If the Blues are nothing but a good man feeling bad, DUPREE BLUES got plenty to burn about. Dupree's in love, outta money & in deep trouble with the law. Soak up the beat & all that jazz.
A double punch of blockbuster summer entertainment provided the push that one of the AMERICAN FLYERS from SILVERADO needed to break into the big time. The second film bearing Kevin Costner's name in 1987 debuted at the end of the summer and was anything but NO WAY OUT for the burgeoning Hollywood mega star. Leading into a string of hits and Academy Awards, NO WAY OUT had Costner in the role of a Pentagon-dwelling Navy squib deeply enmeshed in betrayal, lust, murder, dizzy Sean Young and fighting the system. Doused with the soothing sounds of Dixieland, DUPREE BLUES lives 1940s Americana, chronicling the life and times of the eponymous musician and his follies. Dupree doesn't fall easy, but when he falls, he falls hard. Juggling Jazz, gambling, diamonds and a dazzling dame, there's NO WAY OUT for Dupree--he's in love, outta money, and in deep trouble with the law. If the Blues are nothing but a good man feeling bad, DUPREE BLUES got plenty to burn about.

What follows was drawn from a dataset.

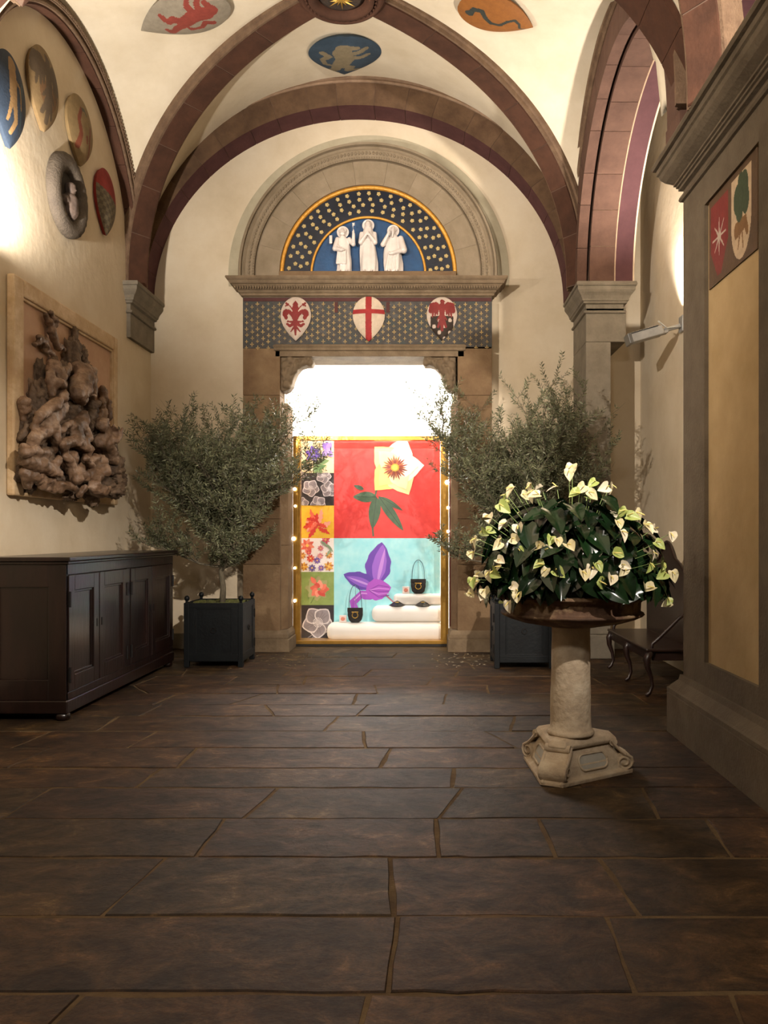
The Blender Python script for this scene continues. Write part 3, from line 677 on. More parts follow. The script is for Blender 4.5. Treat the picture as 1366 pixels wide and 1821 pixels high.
# corbels carved as acanthus brackets
def corbel(sgn, xin):
    mb = MB(); T = Matrix.Translation((xin, 0, 0))
    out = [(0, 3.99), (.36, 3.99), (.37, 3.93), (.42, 3.90), (.435, 3.84), (.41, 3.79), (.34, 3.79), (.27, 3.77), (.21, 3.70), (.17, 3.60), (.15, 3.52), (.1, 3.46), (.04, 3.44), (0, 3.46)]
    poly = [(xin + sgn * a, b) for a, b in out]
    R_ = Matrix(((1, 0, 0, 0), (0, 0, -1, 0), (0, 1, 0, 0), (0, 0, 0, 1)))
    if sgn < 0: poly = poly[::-1]
    mb.prism(poly, -(JY + .3), -(JY + .05), R_)
    for (a, b, r) in ((.37, 3.86, .06), (.3, 3.83, .055), (.4, 3.82, .045), (.22, 3.8, .06), (.15, 3.72, .06), (.1, 3.62, .055), (.08, 3.53, .05), (.06, 3.78, .06), (.05, 3.68, .045), (.13, 3.86, .05), (.2, 3.72, .04), (.12, 3.5, .03)):
        mb.ell((xin + sgn * a, JY + .05, b), (r, .05, r * 1.1), 10, 7)
    for k in range(5):
        mb.cap((xin + sgn * (.05 + .07 * k), JY + .03, 3.6 + .05 * k), .02, (xin + sgn * (.1 + .07 * k), JY - .0, 3.74 + .03 * k), .026)
    mb.build('carved_corbel', serena_dk, door, remesh=.011)
    MB().box(min(xin, xin + sgn * .37), max(xin, xin + sgn * .37), JY + .01, FY, 3.925, 3.985).build('corbel_abacus', serena_dk, door, bevel=.006)
corbel(1, PXp(497)); corbel(-1, PXp(811))

# ------------------------------------------------------------------ glazed lunette
lun = tag(empty('glazed_lunette', (LC.x, RYP + .05, LC.z)), 'blue and gold glazed half round relief with three white saints over portal', 'relief')
def half(mb, r0, r1, y, n=48, yb=.08):
    rows = [[((r0) * math.cos(PI * k / n), y, r0 * math.sin(PI * k / n)), (r1 * math.cos(PI * k / n), y, r1 * math.sin(PI * k / n)), (r1 * math.cos(PI * k / n), yb, r1 * math.sin(PI * k / n)), (r0 * math.cos(PI * k / n), yb, r0 * math.sin(PI * k / n))] for k in range(n + 1)]
    mb.grid(rows, True, True)
blue_dk = mat('glaze_dark_blue', '0b1019', '131d2e', .3, scale=6, bump=.1, coat=.6)
blue_lt = mat('glaze_blue', '17385c', '204a72', .3, scale=5, bump=.1, coat=.5)
white_g = mat('glaze_white', 'c4bab2', 'd8cfc6', .32, scale=6, coat=.4)
gold_g = mat('gold_border', 'b07b28', 'd49a3d', .4, .35, scale=20, bump=.3, bscale=80)
B = MB(); half(B, .78, 1.14, .0); B.build('star_band', blue_dk, lun)
B = MB(); half(B, .01, .76, .02); B.build('blue_ground', blue_lt, lun)
for nm, r, rr in (('outer_gold_border', 1.165, .03), ('inner_gold_border', .765, .018)):
    mb = MB(); mb.tube([(r * math.cos(PI * k / 60), -.005, r * math.sin(PI * k / 60)) for k in range(61)], rr, 8); mb.build(nm, gold_g, lun, True)
fm = MB(); fm.ell((0, 0, 0), (.009, .008, .009), 7, 5)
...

A regular PETER PAN, Dupree has a reputation that precedes him; bad boy, gambling, playing for keeps. Sometimes, things aren't what they seem. He's no boy at 35, even though he acts like one from time to time. The fact that Dupree no longer lives with his parents seems to be a definite plus. Living in a crummy rooming house, it isn't home, though Dupree is determined to stay in this lousy little Southern town and play trombone for his friend. He's the guy who plays trombone in their great little jazz band. It was a time and place where a man could do what he wanted to do, make music, and know that music was good. Dupree drinks his three exact permitted drinks and he plays tremendous jazz improvisations. Like Ace Frehley two decades later in the big bad 70s, he plays better when he's had a slug or two or three of firewater. When he's playing music, he doesn't have to think, he is doing something and it is good and that's enough. That ain't a whole lot for a guy to ask out of life, is it? Dupree could have anything in this world he wanted if he had courage and nerve to reach out for it. Working for a living, playing it safe and being just a regular guy is for the birds; there's a whole world of adventure and Dupree never even seen it for all the trees. The world was his were it not for that self-proclaimed dizzy blonde, a diamond, and a roscoe.
Almost like an O'Henry story in full feature length, DUPREE BLUES is a novel about a Blondie from St. Louis, with her diamond ring and how she led a lousy cheap nickel-and-dime crap shooter around by his apron strings. But he likes it when she calls him pops! A book that crackles with the insipidity of a pop song, DUPREE BLUES doles out fifties axioms the likes of 'Gambling can bring big trouble', that music is better than people and much simpler, there's no known defense against the common cigarette, and that a man without his instrument is a musician no more. An orgiastic climax of literary creation, DUPREE BLUES's narrative has a warmth and depth and vibrant strength, guiding the reader down a lonesome road, alone in the dark with Dupree, feeling bad, feeling low. When Dixieland is all gone from inside him and it's all been said, he is done. Soak up the back-kicking vibration of DUPREE BLUES, the music and craps. If you know, you know. And if you don't, after DUPREE BLUES, you're read in. The gambler wins, the sucker loses. Next book and ALL THAT JAZZ.